A proton-lead ion collision, as observed by the LHCb detector during the 2013 data-taking period (Image: LHCb/CERN)

During the recent lead-proton run at the Large Hadron Collider (LHC), the Large Hadron Collider beauty (LHCb) experiment took data from collisions between protons and ions for the first time.

LHCb is an asymmetric detector designed to study matter-antimatter asymmetries and rare decays involving heavy quarks. Though LHCb is small compared to the multipurpose detectors CMS and ATLAS and the specialized heavy-ion detector ALICE, it has something special: the location of LHCb close to the collision point allows it to identify particles that scatter at very small angles from collisions.

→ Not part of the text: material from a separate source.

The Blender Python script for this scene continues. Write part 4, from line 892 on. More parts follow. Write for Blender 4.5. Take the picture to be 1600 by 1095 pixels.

“The detector's unique angular coverage will enable us to study strange, charm and also beauty quark production in regions not accessible to the other experiments,” says LHCb spokesperson Pierluigi Campana.

LHCb does not take data during ion-ion runs – each collision between ions can generate so many secondary particles that it becomes difficult for the subdetectors to withstand the particle flux. Managing the complex harvest of information is a further challenge.

But from the perspective of LHCb, the difficulty of detection work during the proton-ion run is not so different from what they usually manage during the normal proton-proton operation. “For LHCb, the hybrid beam configuration is almost as manageable as the proton-proton one,” says Campana. “This applies both to the detector and the trigger and to offline systems."